This is a fun excerpt (with my edits) from this conversation between Barry Ritholtz and Chris Davis:
Davis: “I met Charlie long before Warren. The reason was I was trying to sell a business. My grandfather, as I started going through his accounts and going in there on the weekends, he had a business called Securities Lending. And I don't know how well you know that business.”
Ritholtz: “Any time you're going to short a stock, you need to borrow from somebody and it's going to cost you a little.”
Davis: “It's going to cost you a little margin. So my grandfather's view was he had a portfolio of appreciated stocks that he was never going to sell. And he said if somebody wants to short the stock and pay me to borrow it, fine. And the number one borrowed stock in those days was Berkshire Hathaway, of course, because you couldn't borrow it anywhere because everybody had the certificates.”
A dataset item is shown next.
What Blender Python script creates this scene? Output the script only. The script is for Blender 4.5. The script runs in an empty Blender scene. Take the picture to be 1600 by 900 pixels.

Ritholtz: “They literally had the paper certificates.”
Davis: “Yeah, there was very little Berkshire that was in street name and it was an individual people and therefore you couldn’t borrow it.”
Ritholtz: “It was locked away and safe.”
Davis: “Yeah. So he had a big holding and he had a broker-dealer, Shelby Cullom Davis was a registered broker-dealer [CRD #767]. And so he could lend out the shares and make a couple hundred basis points a year extra return on top of the Berkshire return. So that's how he started in the securities lending business.
But gradually the guy who was doing it for him and administering it said, wow, you know, we can also help. We've got all these people that want to short all sorts of different securities, and we can act as what was called a broker finder. We'll go out and find the securities for these people to short, and we'll make a little, a little spread as they go through. Well, this business grew and grew and grew. And soon there were, you know, 17 employees in this securities lending business. And it was a big operation.
And my grandfather by then was, you know, probably in his 80s and was nervous because, you know, as I went through the list of counterparties with him, there were firms we had never heard of. There was this one called LTCM and I said, what is this LTCM, we've got like, you know, $500 million … $800 million lent out to them. What? Oh, that's Long Term Capital Management. So we talked about it. He said, yeah, I think we gotta get rid of this thing.
And he said, fine, well, see if you can find somebody to take it over, because we do have 17 employees and they made their careers here. We're not going to fire everybody. And so we started calling around and I thought, what characteristics do we need? We need a lot of excess capital, someone who holds ideally an appreciated portfolio of securities, you know, sort of a triple A type balance sheet. And somebody that can understand. So I thought, well, Berkshire.
So, a wonderful friend in those days named Bob Lenzner was a reporter at Forbes. Our kids were in the same elementary school. And I got to know him. Just, you know, watching basketball games for third graders or something, and I heard his name around and he said, he mentioned casually in the conversation that he had met this brilliant guy, Charlie Munger.
And I said, well, I know who Charlie is, but I'm dying to meet him. And so Bob arranged for us to have breakfast, and Charlie was in New York and I went down, it was at the Millennium Hotel, down by the World Trade Center. And I went down and I sat down and introduced myself to Mr. Munger. Pleased to meet you. I'm Chris Davis, and I said, you know, I'm working with my grandfather. Shelby Cullom Davis & Company. And have I got a business for you? And I pitched our securities lending business, and Charlie put up his hand after about four minutes and he said:
‘I have no intention of buying a business run by seven guys named Vinnie.’
And Barry, it was the perfect description. We had Vinnie, Tony, Mikey, Nicky. And so we did end up finding a buyer eventually. And it wasn't really a buyer. We just did sort of an earn-out. We just wanted everybody … we just wanted them to have jobs. And so they all got a job at a broker-dealer.”
As someone who pays hundreds of thousands of dollars every year for “locates” to a mysterious, opaque “lending pool,” I too found this story very funny.